The SEC has charged an Illinois-based investment advisor and former CPA with using LinkedIn and other social media channels to attempt to sell $500 million in fictitious securities.

Anthony Fields of Lyons, Ill., is also accused of claiming to have $400 million in assets under management when, in fact, he had none.

Although Anthony Fields & Associates has been registered with the SEC as an investment advisor since March 2010, Fields himself does not hold any securities licenses, and has no experience trading securities, according to the regulatory agency.

There are no known victims of the alleged scheme, said Robert Kaplan, co-chief of the SEC’s asset management unit. The absence of victims raised the question internally of whether the SEC ought to allocate resources to the case, Kaplan said, but the commission decided to proceed.

“How can you not sue somebody like this?” Kaplan asked. “He was out there using social media to solicit investors. We thought it was right to get in there and stop that.”

Messages left on Fields’ voicemail at Anthony Fields & Associates were not returned. Kaplan said Fields did not indicate that he had hired a lawyer and appeared to be representing himself.

Fields allegedly promoted fictitious “bank guarantees” and “medium-term notes” in LinkedIn discussions. The postings resulted in interest from potential buyers, according to the SEC.

The SEC order quotes language in marketing materials used by the advisor describing a sole proprietorship owned by Fields as follows: “Platinum Securities Brokers is one of the leading institutional broker/dealers in government securities with state of the art electronic trading capabilities and a portfolio of over 25,000 U.S. Government securities.”

However, the SEC alleges that Fields “has no customers, no assets, no securities in inventory, no in-house experience in trading government securities and Platinum is not a primary dealer authorized by the [Federal Reserve Board of New York] to buy and sell securities directly for the U.S. Treasury.”

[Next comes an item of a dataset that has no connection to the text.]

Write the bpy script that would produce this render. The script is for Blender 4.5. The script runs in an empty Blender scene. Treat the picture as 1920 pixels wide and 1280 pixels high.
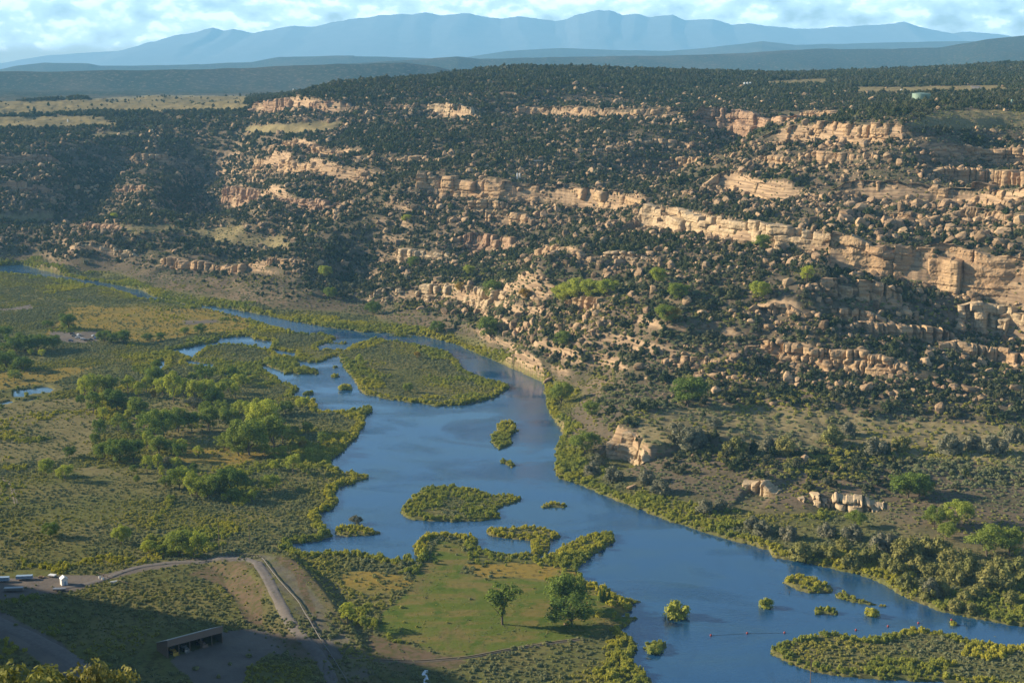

The SEC further accuses Fields of reporting false and materially misleading information on his Form ADV, failing to maintain required books and records and failing to implement adequate compliance policies and procedures. He also allegedly held himself out to be a broker-dealer while he was not registered with the SEC.

Within 30 days, the matter should come before an administrative law judge, Kaplan said. If he is found to have committed violations of securities laws, Fields could face penalties ranging from hundreds of thousands to millions of dollars in damages. He could also be barred for life from the industry, according to Kaplan.

The case is just the latest to highlight the growing challenges investors, advisors, firms and regulators are all facing when it comes to establishing and meeting compliance standards for social media usage and interaction throughout the industry.

The SEC used the Fields case to issue two related alerts on Wednesday.

The first – a National Examination Risk Alert titled “Investment Adviser Use of Social Media” – provides staff observations based on a review of investment advisor firms of varying sizes and strategies that use social media. In growing numbers, registered investment adviser firms are using social media to communicate with existing and potential clients, promote services, educate investors and recruit new employees.

The alert reviews concerns that may arise from use of social media by firms and their associates. It offers suggestions for complying with the antifraud, compliance and recordkeeping provisions of the federal securities laws. The alert notes that firms should consider how to implement new compliance programs or revisit their existing programs in the face of rapidly changing technologies.

The SEC also issued an Investor Alert titled “Social Media and Investing: Avoiding Fraud” prepared by the Office of Investor Education and Advocacy. The alert aims to make investors aware of fraudulent investment schemes that use social media. It also provides tips for checking the backgrounds of advisers and brokers. A new Investor Bulletin titled “Social Media and Investing: Understanding Your Accounts” contains best practices including privacy settings, security tips and password selection aimed to help social media users protect their personal information and avoid fraud.

“Fraudsters are quick to adapt to new technologies to exploit them for unlawful purposes,” Kaplan said in a statement. “Social media is no exception, and today’s enforcement action reflects our determination to pursue fraudulent activity on new and evolving platforms.”